Jeff Buckley wrote his first song at age 13, “some stupid thing about a break-up,” he claims. His horizons as a lyricist have expanded considerably since then; he now explores complex themes of love, inner strife, and separation. “Sensitivity isn’t being wimpy,” he explains. “It’s about being so painfully aware that a flea landing on a dog is like a sonic boom.” His lyrics are sharply-focused, yet enigmatic, revealing simple truths shrouded in the riddles of their origin. “I enjoy a lot of mystery,” he admits. “It provides a bit more movement without too much trivializing scrutiny.”

Describing himself as “rootless trailer-trash born in southern California,” Jeff Buckley grew up singing in the car with his mother, a classically-trained pianist and cellist. At the age of five, he discovered his grandmother’s guitar and began to teach himself to play. At 17, he left home, finished high school and wound up in Hollywood. The widening orbit of his sensibility led him through a motley series of rock and reggae bands and he did scattered studio session work “for grocery money.”

In 1990, he moved to New York, performing with various local outfits before striking out on his own. Hanging out on the Lower East Side, he found himself feeling very much at home. “More than any place,” he claims, “this is where I felt I belonged. I prefer the Lower East Side to any place on the planet. I can be who I am here… I couldn’t do it any place I lived as a child. I never fit in in California, even though my roots are there.”

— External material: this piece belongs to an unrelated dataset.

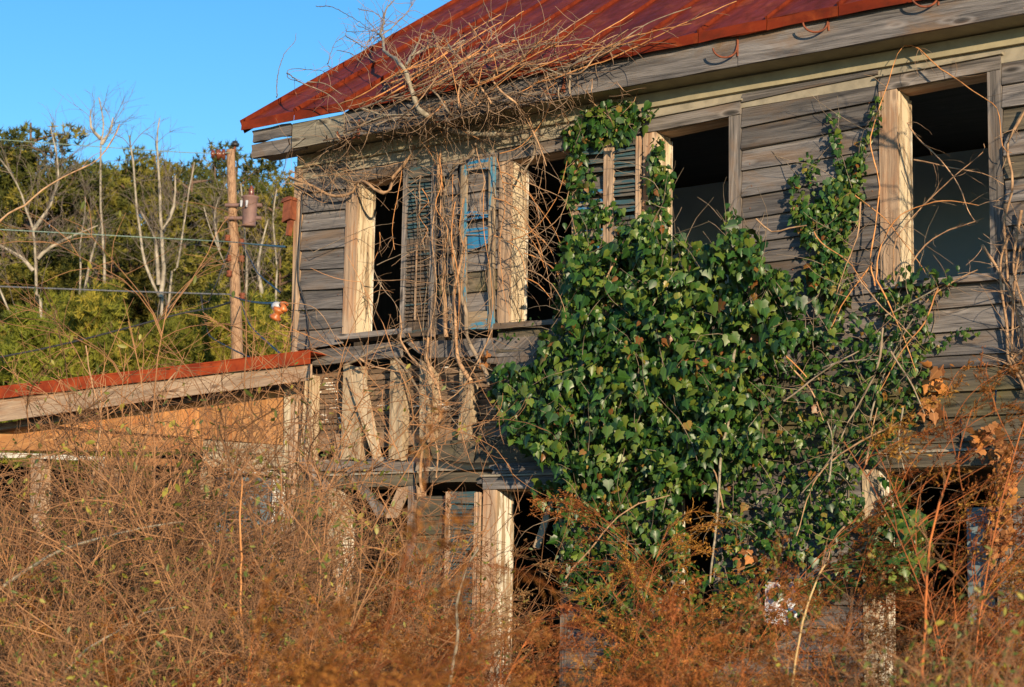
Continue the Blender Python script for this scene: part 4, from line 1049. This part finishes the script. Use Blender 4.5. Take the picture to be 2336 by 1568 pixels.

Jeff Buckley describes his music as a “low-down dreamy bit of the psyche. It’s part quagmire and part structure. The quagmire’s important for things to grow in… do you ever have one of those memories where you think you remember a taste or a feel of something… maybe an object… but the feeling is so bizarre and imperceptible that you just can’t quite get a hold of it? It drives you crazy. That’s my musical aesthetic… just this imperceptible fleeting memory. The beauty of it now is that I can record it onto a disc or play it live. It’s entirely surreal. It’s like there’s a guard at the gate of your memory and you’re not supposed to remember certain things because you can only obtain the full experience by completely going under its power. You can be destroyed or scarred… you don’t know… it’s like dying.”